── RECORDS FOR THE EXERCISE
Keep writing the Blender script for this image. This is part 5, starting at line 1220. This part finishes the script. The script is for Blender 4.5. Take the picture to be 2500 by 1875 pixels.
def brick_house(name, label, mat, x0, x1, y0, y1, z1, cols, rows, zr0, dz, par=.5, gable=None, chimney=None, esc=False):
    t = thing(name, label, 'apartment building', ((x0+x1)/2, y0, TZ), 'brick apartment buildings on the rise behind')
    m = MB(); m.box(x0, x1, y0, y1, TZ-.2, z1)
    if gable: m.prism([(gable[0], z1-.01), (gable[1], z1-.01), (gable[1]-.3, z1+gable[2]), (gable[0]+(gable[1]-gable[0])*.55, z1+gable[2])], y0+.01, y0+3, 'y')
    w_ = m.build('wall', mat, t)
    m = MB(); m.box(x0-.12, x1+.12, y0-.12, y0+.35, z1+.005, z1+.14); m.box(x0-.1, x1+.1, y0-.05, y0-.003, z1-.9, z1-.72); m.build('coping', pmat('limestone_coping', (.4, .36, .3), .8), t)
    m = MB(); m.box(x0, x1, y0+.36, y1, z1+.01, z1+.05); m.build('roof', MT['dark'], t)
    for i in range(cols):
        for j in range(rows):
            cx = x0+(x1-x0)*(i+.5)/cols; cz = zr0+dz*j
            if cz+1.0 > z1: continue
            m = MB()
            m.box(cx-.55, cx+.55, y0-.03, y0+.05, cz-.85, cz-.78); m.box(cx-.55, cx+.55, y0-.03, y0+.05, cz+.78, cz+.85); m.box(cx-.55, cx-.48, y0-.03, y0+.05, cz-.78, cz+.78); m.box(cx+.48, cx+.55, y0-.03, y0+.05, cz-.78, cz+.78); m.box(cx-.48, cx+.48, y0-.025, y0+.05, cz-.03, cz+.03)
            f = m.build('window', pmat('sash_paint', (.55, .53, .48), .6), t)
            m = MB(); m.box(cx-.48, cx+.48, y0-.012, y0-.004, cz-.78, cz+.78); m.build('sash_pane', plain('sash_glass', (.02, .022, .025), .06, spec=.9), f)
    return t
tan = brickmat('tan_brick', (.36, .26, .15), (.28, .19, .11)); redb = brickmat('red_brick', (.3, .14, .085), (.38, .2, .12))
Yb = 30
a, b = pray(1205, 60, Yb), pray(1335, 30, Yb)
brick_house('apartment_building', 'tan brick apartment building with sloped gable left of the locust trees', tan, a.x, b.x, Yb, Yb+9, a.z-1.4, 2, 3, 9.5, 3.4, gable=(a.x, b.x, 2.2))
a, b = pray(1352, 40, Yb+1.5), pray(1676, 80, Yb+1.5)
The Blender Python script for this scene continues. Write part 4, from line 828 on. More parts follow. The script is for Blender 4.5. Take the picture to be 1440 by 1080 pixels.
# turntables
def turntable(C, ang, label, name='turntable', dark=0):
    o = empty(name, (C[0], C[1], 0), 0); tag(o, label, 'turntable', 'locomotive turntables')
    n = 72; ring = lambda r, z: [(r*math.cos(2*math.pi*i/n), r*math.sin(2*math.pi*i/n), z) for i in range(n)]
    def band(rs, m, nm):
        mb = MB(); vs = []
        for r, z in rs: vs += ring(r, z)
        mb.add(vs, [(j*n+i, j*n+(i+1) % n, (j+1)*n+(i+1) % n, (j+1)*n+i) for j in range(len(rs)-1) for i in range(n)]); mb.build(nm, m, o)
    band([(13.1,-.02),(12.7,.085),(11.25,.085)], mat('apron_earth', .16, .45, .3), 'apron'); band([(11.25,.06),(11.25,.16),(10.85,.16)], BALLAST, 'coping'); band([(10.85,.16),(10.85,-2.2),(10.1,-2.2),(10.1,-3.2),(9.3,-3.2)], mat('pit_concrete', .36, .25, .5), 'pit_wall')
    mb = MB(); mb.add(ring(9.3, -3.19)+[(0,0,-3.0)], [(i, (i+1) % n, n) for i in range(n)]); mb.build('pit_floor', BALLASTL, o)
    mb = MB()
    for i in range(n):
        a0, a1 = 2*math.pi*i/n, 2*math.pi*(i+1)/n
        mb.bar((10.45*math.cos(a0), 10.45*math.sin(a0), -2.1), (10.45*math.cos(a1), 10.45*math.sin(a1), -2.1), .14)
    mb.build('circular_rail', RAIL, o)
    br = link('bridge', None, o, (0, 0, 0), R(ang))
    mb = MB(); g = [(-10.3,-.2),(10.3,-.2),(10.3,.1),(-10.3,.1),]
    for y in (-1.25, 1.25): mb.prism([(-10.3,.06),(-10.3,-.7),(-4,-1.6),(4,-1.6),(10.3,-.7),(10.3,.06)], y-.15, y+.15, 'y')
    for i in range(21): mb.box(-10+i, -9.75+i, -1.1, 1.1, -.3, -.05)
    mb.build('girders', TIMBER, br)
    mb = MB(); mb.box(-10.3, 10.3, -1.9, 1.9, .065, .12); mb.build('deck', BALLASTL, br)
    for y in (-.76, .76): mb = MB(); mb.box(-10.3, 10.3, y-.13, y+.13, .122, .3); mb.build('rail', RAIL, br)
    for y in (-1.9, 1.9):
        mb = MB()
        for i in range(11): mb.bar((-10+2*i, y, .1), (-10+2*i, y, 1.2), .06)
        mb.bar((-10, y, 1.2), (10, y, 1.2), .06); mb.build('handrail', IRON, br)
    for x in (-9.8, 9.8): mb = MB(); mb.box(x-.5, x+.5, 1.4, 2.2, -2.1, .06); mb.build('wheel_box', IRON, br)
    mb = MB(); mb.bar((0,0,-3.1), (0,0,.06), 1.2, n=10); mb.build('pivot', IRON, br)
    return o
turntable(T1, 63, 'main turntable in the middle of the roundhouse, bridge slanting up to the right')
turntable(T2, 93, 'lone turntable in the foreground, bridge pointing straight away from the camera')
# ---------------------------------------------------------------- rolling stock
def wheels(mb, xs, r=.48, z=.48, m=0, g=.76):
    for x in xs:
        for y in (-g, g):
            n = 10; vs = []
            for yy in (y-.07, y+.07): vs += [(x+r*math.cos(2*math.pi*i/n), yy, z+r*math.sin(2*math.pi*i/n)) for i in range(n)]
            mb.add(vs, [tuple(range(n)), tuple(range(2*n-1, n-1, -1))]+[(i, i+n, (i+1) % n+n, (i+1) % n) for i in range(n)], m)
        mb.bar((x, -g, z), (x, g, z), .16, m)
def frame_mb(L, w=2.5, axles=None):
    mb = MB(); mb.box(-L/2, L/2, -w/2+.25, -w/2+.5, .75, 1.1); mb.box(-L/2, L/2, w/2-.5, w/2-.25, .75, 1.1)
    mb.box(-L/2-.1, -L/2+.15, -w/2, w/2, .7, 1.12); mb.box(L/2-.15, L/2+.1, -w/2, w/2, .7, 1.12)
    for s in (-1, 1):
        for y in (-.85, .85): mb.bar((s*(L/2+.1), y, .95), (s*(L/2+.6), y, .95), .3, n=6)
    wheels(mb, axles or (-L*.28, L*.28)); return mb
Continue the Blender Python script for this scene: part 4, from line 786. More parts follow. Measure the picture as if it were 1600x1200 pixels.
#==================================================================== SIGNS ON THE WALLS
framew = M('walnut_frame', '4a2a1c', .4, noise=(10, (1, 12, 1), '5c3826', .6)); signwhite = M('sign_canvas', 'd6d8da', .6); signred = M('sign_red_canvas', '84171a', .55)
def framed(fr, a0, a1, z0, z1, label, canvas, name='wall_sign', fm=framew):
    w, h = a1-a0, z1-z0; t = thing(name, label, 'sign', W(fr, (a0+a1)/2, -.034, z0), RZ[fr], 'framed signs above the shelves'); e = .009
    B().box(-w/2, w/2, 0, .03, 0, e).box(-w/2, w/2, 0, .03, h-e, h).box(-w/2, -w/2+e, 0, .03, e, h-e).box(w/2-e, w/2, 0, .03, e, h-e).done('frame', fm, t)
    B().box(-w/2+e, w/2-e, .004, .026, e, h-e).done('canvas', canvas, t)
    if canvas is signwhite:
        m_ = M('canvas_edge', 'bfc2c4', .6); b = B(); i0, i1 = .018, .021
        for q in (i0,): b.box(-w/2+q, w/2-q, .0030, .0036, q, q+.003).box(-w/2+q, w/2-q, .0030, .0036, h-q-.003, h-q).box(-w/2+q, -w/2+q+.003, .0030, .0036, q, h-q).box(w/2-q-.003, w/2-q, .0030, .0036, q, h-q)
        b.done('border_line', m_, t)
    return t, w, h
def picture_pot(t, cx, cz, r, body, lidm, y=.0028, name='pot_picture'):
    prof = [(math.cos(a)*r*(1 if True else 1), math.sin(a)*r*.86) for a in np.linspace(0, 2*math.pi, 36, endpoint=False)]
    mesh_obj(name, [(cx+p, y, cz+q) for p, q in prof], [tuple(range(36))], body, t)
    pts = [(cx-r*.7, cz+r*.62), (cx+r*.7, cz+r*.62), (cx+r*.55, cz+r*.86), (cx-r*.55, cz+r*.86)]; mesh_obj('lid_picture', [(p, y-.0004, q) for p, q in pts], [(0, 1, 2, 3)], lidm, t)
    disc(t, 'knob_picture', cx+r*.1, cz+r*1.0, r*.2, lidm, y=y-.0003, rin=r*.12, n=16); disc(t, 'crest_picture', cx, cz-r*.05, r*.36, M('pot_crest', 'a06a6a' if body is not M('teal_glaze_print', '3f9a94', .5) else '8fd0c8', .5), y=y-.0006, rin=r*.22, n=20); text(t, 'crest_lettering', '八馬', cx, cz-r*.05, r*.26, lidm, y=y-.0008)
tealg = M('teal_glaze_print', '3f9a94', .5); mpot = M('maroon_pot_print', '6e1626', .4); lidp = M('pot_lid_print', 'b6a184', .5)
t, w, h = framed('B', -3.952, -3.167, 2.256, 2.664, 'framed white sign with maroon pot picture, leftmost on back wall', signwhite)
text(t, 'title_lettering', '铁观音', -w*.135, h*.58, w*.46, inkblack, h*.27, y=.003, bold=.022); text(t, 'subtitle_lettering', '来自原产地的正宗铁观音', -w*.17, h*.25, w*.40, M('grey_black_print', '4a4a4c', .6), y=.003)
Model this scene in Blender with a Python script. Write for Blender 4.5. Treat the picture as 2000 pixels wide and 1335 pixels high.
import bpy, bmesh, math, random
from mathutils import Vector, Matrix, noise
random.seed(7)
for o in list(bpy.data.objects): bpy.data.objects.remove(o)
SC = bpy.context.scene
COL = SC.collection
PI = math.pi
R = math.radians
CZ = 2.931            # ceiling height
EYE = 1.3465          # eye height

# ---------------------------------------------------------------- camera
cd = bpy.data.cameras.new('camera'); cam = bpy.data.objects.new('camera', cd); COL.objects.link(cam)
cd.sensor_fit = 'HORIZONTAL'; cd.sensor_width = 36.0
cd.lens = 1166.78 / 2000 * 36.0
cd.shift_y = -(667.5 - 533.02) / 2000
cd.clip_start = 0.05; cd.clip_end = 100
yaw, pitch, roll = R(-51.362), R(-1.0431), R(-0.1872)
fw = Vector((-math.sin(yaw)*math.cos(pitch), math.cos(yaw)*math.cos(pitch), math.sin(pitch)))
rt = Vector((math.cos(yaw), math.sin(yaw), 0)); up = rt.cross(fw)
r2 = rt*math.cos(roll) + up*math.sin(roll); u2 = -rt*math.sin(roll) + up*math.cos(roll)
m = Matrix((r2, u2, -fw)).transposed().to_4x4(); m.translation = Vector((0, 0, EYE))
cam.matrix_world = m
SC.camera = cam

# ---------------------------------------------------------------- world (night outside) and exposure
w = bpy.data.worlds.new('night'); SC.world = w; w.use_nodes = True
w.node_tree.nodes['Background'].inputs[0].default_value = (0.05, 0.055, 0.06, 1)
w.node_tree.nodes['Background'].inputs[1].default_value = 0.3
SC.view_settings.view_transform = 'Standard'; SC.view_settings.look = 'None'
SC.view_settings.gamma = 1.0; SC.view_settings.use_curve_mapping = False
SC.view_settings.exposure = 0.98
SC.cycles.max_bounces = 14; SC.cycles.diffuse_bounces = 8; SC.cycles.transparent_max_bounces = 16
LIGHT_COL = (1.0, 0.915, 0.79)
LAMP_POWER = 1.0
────
→ **EXERCISE INSTRUCTIONS**: Set down, word for word, only the lines running from the line with "Model this scene" to the last line of the listing above. Both of those lines belong in your answer.

→ **WRITTEN SOLUTION**:
Model this scene in Blender with a Python script. Write for Blender 4.5. Treat the picture as 2000 pixels wide and 1335 pixels high.
import bpy, bmesh, math, random
from mathutils import Vector, Matrix, noise
random.seed(7)
for o in list(bpy.data.objects): bpy.data.objects.remove(o)
SC = bpy.context.scene
COL = SC.collection
PI = math.pi
R = math.radians
CZ = 2.931            # ceiling height
EYE = 1.3465          # eye height

# ---------------------------------------------------------------- camera
cd = bpy.data.cameras.new('camera'); cam = bpy.data.objects.new('camera', cd); COL.objects.link(cam)
cd.sensor_fit = 'HORIZONTAL'; cd.sensor_width = 36.0
cd.lens = 1166.78 / 2000 * 36.0
cd.shift_y = -(667.5 - 533.02) / 2000
cd.clip_start = 0.05; cd.clip_end = 100
yaw, pitch, roll = R(-51.362), R(-1.0431), R(-0.1872)
fw = Vector((-math.sin(yaw)*math.cos(pitch), math.cos(yaw)*math.cos(pitch), math.sin(pitch)))
rt = Vector((math.cos(yaw), math.sin(yaw), 0)); up = rt.cross(fw)
r2 = rt*math.cos(roll) + up*math.sin(roll); u2 = -rt*math.sin(roll) + up*math.cos(roll)
m = Matrix((r2, u2, -fw)).transposed().to_4x4(); m.translation = Vector((0, 0, EYE))
cam.matrix_world = m
SC.camera = cam

# ---------------------------------------------------------------- world (night outside) and exposure
w = bpy.data.worlds.new('night'); SC.world = w; w.use_nodes = True
w.node_tree.nodes['Background'].inputs[0].default_value = (0.05, 0.055, 0.06, 1)
w.node_tree.nodes['Background'].inputs[1].default_value = 0.3
SC.view_settings.view_transform = 'Standard'; SC.view_settings.look = 'None'
SC.view_settings.gamma = 1.0; SC.view_settings.use_curve_mapping = False
SC.view_settings.exposure = 0.98
SC.cycles.max_bounces = 14; SC.cycles.diffuse_bounces = 8; SC.cycles.transparent_max_bounces = 16
LIGHT_COL = (1.0, 0.915, 0.79)
LAMP_POWER = 1.0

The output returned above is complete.